PROBLEM.
Note how many lines hold "pixels" and report that number by itself.

DATASET EXTRACT.
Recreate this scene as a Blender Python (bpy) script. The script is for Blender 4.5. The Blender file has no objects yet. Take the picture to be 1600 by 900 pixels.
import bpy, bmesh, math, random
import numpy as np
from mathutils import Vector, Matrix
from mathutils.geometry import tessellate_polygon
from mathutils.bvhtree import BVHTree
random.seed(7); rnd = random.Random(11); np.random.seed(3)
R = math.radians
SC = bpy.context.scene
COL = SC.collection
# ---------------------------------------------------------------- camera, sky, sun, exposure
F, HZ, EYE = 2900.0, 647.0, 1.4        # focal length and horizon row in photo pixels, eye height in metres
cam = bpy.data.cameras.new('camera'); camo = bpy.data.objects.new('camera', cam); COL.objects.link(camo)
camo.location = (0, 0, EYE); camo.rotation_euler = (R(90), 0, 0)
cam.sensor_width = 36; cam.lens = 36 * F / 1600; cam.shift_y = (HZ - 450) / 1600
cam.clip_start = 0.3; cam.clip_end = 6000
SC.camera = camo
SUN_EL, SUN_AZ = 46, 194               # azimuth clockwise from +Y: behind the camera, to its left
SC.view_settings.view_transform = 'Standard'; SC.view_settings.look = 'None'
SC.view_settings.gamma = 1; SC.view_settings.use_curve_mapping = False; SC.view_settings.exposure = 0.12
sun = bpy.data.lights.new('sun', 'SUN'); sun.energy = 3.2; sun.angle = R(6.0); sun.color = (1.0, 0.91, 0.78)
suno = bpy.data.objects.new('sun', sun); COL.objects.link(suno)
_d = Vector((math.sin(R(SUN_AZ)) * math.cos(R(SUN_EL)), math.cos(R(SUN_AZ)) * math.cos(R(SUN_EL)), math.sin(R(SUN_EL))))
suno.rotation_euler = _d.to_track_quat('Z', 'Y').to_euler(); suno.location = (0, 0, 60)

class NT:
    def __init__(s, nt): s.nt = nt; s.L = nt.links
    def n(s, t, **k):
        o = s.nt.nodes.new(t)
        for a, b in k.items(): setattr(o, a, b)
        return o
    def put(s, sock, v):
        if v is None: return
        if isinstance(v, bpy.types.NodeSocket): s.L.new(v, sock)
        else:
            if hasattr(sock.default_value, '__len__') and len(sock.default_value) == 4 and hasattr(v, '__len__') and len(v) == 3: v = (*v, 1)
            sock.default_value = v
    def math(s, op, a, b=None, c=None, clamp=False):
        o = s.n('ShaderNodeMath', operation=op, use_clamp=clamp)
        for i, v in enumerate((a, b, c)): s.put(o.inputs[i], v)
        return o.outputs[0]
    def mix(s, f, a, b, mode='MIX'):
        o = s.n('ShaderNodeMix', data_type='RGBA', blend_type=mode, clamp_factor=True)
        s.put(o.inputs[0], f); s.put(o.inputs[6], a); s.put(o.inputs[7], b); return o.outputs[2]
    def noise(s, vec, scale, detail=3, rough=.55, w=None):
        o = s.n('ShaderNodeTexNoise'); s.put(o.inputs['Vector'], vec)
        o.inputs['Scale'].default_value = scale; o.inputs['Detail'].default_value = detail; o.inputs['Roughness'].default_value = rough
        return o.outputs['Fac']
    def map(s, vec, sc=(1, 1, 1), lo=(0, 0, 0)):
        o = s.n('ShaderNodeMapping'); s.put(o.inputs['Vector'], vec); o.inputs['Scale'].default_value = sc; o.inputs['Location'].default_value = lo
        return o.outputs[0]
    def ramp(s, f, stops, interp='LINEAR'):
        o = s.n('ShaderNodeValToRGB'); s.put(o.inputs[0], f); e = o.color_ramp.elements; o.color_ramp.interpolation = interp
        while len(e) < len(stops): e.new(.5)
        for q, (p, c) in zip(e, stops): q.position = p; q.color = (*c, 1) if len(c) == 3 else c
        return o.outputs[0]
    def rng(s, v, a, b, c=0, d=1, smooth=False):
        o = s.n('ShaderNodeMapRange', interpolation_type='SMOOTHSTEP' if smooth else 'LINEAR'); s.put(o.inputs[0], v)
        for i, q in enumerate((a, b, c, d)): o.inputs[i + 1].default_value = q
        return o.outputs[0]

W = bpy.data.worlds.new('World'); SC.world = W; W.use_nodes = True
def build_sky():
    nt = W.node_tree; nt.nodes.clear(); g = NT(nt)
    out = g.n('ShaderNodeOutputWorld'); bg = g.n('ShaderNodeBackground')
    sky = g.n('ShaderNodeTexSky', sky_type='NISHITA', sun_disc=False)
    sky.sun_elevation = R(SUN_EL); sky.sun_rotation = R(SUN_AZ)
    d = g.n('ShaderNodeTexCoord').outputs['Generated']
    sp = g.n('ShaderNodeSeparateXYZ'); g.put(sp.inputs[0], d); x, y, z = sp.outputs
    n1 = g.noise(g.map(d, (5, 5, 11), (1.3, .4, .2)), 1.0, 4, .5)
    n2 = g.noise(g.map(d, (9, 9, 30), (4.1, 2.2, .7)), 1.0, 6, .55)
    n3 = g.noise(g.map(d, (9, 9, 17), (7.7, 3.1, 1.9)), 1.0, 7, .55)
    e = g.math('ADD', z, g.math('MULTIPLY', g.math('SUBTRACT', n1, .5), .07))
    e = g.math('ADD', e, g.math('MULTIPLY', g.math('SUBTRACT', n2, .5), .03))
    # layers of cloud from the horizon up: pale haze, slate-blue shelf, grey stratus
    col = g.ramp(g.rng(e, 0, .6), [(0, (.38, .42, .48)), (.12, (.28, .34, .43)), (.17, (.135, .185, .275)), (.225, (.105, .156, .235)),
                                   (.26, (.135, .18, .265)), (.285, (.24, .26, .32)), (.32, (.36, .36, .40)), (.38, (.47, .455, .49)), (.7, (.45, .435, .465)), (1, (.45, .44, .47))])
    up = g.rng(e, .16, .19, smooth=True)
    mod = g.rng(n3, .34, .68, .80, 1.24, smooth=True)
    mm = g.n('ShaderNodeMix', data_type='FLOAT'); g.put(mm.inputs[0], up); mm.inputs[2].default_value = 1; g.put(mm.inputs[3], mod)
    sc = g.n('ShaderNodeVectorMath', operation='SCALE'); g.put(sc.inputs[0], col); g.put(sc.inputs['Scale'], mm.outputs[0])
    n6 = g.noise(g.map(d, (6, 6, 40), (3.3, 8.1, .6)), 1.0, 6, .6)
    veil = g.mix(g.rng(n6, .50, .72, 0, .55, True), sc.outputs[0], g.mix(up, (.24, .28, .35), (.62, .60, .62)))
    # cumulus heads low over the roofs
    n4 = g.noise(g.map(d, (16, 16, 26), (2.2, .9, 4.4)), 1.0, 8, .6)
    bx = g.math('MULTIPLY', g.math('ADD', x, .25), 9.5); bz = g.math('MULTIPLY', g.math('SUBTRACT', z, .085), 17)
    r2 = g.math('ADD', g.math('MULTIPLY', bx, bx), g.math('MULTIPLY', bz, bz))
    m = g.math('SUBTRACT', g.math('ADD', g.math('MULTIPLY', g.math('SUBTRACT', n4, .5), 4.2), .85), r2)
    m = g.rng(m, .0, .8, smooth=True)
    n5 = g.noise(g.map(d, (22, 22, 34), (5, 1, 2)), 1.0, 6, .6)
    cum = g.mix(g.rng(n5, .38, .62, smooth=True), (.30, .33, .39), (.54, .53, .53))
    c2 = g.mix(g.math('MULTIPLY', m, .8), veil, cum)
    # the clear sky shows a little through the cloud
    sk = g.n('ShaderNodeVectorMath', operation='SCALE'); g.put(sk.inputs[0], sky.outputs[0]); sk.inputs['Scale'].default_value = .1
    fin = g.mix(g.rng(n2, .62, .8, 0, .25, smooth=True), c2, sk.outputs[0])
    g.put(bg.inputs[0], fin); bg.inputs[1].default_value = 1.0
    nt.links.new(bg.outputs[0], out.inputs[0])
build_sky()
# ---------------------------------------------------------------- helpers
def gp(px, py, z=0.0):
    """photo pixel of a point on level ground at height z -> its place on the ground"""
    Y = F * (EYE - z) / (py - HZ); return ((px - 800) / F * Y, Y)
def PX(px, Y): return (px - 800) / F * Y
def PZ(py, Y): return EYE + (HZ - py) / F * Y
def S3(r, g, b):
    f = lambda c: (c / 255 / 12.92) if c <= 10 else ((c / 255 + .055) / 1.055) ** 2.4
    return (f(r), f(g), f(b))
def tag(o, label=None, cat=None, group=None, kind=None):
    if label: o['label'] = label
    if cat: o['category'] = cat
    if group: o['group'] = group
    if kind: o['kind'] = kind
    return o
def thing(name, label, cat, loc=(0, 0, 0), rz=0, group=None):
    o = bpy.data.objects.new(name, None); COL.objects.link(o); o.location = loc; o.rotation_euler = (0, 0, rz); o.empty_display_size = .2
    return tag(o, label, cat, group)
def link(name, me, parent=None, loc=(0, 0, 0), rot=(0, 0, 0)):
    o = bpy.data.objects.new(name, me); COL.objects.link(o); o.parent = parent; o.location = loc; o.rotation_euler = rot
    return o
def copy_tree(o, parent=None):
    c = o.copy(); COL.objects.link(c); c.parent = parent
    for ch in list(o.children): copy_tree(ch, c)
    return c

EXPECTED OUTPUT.
2